However, the Debtor's actions have also been wrong. Even though it learned about the LinkedIn profile during the first week of April of 2018—i.e., even before this Court signed the joint stipulation of dismissal in the adversary proceeding and the order dismissing the Main Case, [see Finding of Fact Nos. 15, 18]—the Debtor deliberately held off on informing this Court about the representations made in the LinkedIn profile that Torres has been president and CEO of Momentum Staffing since May of 2016. Instead, the Debtor accepted the benefits of the Settlement Agreement—including cash payments that the Debtor desperately needed to fund its operations and the non-compete provision that allowed the Debtor unfettered access to 20 clients and prospective clients without any competition from Momentum Staffing—and told the Court that it had resolved all issues with the Defendants. [See Finding of Fact No. 17]. Only when it was in the Debtor's economic interest seven months later did it file the Motion informing this Court that Torres' LinkedIn profile contradicted her testimony from 2017, and begin complaining that it would never have settled if it had known about this LinkedIn profile during settlement negotiations. The Debtor's position now is hard to swallow, and this Court—exercising its discretion—will not do so. Diaz v. Methodist Hosp. , 46 F.3d 492, 496 (5th Cir. 1995) ("The decision to relieve a party from final judgment is within the sound discretion of the trial court.").

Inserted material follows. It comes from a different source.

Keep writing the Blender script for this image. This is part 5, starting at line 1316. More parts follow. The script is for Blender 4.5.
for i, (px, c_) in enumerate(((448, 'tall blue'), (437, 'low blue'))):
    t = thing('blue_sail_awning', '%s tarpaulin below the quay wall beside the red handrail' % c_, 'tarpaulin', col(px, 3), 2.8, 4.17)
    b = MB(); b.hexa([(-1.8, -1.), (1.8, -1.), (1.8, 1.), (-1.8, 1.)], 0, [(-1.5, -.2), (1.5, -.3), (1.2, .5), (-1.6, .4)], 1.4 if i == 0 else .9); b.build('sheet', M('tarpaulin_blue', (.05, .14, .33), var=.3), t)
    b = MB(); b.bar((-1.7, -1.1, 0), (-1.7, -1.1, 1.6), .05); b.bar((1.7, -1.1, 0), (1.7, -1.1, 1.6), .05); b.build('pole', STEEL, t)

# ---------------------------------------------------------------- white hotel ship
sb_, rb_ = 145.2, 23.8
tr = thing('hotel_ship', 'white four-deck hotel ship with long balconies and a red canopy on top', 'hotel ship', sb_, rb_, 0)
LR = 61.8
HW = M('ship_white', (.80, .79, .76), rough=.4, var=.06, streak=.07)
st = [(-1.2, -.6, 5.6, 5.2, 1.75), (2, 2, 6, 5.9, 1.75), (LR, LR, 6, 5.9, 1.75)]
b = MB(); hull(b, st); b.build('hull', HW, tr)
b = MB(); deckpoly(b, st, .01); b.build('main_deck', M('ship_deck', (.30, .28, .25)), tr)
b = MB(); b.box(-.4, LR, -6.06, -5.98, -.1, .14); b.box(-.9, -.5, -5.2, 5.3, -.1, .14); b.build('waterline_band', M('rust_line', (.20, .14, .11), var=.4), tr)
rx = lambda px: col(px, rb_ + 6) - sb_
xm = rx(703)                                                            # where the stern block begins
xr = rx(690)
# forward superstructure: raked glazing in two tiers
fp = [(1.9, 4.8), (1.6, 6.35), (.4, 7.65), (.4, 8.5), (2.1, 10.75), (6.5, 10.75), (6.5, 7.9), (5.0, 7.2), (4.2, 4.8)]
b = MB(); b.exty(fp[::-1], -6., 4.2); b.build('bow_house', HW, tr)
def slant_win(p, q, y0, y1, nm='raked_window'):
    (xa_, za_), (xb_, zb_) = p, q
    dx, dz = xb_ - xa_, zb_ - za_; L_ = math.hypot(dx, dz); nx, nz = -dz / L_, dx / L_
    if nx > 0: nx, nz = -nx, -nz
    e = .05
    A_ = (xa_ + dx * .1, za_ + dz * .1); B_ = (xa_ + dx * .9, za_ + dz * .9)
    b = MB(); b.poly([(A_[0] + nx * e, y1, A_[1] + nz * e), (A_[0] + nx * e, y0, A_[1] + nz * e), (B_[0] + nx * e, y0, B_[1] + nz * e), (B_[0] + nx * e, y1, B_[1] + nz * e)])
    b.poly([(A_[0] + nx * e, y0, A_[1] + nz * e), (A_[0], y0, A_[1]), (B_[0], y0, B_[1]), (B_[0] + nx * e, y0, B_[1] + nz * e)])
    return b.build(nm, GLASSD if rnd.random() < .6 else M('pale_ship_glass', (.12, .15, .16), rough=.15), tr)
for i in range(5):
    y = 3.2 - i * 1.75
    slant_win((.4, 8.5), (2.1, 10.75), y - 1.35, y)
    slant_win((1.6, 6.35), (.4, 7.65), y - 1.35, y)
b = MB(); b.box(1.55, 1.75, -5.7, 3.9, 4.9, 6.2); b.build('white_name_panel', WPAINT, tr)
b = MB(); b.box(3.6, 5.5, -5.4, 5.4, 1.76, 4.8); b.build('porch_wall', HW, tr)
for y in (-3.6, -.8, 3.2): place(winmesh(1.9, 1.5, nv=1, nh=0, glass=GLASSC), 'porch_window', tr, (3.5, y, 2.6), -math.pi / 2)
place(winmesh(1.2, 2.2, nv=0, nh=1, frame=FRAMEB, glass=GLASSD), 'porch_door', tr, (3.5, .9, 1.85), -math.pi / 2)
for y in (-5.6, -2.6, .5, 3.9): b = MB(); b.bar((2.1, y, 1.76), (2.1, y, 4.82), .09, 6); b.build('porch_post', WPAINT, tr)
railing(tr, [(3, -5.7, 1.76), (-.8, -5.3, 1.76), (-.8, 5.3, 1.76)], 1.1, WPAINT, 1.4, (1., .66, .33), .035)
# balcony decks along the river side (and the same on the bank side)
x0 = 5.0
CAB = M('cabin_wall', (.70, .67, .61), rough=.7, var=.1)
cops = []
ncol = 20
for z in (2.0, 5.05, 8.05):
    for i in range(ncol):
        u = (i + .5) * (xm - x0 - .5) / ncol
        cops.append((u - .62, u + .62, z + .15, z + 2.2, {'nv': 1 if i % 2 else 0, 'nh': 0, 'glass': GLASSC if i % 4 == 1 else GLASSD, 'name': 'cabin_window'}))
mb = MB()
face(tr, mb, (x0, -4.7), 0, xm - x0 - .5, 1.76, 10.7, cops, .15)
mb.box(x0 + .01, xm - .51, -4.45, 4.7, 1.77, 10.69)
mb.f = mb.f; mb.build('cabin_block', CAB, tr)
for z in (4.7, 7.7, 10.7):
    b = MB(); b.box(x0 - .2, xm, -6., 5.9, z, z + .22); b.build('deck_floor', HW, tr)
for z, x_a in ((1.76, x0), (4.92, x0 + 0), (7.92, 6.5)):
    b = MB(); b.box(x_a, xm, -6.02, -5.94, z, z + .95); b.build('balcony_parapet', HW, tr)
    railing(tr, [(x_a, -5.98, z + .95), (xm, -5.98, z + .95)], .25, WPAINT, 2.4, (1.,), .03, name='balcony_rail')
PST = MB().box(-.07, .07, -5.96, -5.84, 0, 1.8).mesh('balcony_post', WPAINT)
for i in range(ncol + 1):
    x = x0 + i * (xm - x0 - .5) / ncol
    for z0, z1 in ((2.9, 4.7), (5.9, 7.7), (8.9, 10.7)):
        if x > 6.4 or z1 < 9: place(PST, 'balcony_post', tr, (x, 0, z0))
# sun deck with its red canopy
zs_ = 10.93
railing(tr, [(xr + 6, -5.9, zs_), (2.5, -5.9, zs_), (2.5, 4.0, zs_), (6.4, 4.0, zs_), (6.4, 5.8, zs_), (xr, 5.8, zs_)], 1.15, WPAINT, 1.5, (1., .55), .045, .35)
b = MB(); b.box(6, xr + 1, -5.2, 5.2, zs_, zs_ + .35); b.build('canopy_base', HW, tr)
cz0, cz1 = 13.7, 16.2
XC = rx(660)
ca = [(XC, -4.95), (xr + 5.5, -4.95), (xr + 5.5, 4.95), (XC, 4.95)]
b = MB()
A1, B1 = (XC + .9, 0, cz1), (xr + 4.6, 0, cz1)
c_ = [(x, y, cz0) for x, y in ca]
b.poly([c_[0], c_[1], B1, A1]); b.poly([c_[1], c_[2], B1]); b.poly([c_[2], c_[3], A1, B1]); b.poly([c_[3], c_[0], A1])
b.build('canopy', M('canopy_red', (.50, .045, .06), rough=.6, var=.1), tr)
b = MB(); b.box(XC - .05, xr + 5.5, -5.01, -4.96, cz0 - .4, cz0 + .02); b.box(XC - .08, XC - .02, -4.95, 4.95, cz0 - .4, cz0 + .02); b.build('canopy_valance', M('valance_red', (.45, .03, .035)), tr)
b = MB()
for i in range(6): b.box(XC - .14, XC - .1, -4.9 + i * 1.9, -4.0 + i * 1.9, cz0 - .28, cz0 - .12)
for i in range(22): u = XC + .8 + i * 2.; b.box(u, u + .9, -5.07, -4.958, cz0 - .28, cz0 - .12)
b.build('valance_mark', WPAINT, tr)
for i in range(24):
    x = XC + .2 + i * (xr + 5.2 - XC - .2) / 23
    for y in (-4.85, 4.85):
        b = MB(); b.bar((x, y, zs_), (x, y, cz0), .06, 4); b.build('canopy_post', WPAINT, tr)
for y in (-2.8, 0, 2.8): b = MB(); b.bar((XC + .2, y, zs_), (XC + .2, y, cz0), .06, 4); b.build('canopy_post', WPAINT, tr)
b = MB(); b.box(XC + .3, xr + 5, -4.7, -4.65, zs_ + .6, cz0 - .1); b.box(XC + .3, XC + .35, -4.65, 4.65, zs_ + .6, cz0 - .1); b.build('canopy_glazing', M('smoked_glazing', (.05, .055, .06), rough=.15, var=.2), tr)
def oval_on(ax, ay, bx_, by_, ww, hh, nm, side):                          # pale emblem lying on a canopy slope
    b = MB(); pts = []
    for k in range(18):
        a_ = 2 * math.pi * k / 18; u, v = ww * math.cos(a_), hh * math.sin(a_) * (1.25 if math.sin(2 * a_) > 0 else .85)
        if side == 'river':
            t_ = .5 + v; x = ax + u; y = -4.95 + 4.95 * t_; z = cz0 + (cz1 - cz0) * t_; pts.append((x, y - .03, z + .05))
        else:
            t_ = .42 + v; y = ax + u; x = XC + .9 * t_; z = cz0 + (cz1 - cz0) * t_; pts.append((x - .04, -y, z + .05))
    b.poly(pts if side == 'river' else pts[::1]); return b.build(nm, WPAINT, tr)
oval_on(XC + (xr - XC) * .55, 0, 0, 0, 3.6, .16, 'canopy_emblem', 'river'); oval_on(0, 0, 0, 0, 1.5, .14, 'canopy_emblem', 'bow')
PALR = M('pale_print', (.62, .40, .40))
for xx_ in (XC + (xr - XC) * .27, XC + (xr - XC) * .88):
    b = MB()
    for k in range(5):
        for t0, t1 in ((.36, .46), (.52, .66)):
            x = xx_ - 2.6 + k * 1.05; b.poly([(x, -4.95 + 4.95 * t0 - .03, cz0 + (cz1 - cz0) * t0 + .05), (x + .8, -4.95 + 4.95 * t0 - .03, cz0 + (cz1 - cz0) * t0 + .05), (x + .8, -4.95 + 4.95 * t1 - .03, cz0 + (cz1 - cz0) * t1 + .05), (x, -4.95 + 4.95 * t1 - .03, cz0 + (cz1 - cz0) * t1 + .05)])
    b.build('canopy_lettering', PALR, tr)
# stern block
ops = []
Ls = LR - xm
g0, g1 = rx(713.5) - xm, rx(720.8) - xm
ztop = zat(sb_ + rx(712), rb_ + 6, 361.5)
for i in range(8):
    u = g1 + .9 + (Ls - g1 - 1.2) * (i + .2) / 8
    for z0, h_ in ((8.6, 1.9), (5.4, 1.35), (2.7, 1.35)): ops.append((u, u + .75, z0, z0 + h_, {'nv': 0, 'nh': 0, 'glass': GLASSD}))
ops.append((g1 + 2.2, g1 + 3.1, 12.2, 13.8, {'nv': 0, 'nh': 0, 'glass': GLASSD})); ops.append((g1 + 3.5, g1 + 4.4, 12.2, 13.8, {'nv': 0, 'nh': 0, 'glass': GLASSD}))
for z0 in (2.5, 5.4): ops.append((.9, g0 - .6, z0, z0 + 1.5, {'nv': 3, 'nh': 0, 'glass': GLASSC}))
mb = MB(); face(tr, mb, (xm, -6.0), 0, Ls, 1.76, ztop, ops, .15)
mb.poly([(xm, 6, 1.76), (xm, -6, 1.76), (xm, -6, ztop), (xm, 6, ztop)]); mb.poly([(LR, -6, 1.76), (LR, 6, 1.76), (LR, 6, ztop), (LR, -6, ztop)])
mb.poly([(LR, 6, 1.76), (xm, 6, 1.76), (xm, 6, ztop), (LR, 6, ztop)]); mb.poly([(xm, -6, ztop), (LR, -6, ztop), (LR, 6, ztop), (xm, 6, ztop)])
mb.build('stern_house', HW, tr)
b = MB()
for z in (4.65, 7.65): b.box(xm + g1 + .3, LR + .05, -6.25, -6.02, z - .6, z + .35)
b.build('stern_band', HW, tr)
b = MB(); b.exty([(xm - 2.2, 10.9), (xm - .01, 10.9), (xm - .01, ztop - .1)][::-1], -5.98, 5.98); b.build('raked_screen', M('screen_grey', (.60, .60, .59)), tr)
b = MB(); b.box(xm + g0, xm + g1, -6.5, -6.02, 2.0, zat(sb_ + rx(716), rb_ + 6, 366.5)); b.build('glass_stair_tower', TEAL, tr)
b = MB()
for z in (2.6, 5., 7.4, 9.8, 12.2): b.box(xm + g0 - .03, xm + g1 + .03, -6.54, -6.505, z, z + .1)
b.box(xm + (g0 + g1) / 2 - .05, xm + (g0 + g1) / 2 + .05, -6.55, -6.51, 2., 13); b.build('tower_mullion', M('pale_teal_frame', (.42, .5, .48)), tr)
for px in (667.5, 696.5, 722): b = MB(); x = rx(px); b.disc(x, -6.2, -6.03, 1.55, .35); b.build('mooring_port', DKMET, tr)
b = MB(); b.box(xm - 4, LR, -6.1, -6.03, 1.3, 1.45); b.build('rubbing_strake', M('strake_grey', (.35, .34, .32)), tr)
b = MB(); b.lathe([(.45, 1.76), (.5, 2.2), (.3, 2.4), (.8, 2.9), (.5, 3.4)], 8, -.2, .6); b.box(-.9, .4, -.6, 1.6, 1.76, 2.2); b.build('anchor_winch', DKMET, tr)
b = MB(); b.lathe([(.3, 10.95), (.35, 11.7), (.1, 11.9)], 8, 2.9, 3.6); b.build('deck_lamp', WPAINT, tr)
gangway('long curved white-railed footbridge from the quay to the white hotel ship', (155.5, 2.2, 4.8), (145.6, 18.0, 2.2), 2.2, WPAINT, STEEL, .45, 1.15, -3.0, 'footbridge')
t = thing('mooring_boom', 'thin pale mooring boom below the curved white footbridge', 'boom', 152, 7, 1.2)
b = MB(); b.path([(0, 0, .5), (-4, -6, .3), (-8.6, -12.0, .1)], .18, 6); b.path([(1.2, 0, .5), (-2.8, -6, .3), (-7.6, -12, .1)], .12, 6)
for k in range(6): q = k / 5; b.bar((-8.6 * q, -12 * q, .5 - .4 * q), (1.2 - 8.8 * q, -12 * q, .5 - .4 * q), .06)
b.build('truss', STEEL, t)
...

Rather, the Court finds that the Motion was not timely filed as required under Rule 60(c). Alternatively, even if the Motion was timely filed, the Court finds that the Debtor is judicially estopped from now taking the position that it wants to prosecute the claims set forth in the Amended Complaint when previously it represented to this Court in the Motion to Dismiss that it had resolved all claims with the Defendants. Finally, in the alternative, even if the Motion was timely filed and judicial estoppel does not apply, the Court finds that the Debtor has failed to prove by clear and convincing evidence that the Defendants engaged in fraud or other misconduct and that this fraud or misconduct prevented the Debtor from fully and fairly prosecuting the claims set forth in the Amended Complaint. Stated differently, the Settlement Agreement and the corresponding orders approving the Motion to Compromise and dismissing the adversary proceeding were not unfairly obtained.
An order denying the Motion will be entered simultaneously herewith.